The court held that for purposes of the complaint, McDonald's pleaded a reasonably conceivable basis to conclude that it relied on Easterbrook's statements when deciding to terminate him without "cause" and that it detrimentally relied on those statements.

Company Takeaways

Companies and their counsel should be mindful of the Delaware Chancery Court's decisions in the McDonald's and Lululemon cases. These cases suggests that companies should review their procedures for investigating incidents of executive misconduct. Companies should consider:
  • Ensuring they have in place a code of ethics or business conduct that addresses executive misconduct, including harassment and inappropriate relationships.

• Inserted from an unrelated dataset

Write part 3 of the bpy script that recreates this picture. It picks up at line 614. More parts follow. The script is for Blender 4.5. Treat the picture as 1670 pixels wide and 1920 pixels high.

  • Creating a list of steps to take in response to allegations of executive misconduct, potentially including:
    • conducting thorough investigations, either internally or by hiring outside counsel (see Article, Expert Q&A on Conducting Sexual Harassment Investigations);
    • reviewing cell phones and e-mail servers in situations involving allegations of harassment or inappropriate relationships;
    • carefully considering whether it is in the company's best interest to enter into a separation agreement including severance to obtain an executive's release of claims and quiet exit from the company; and
    • ensuring any integration clauses in separation agreements do not include explicit anti-reliance provisions if the company is relying on executive statements that are not set out in the agreement.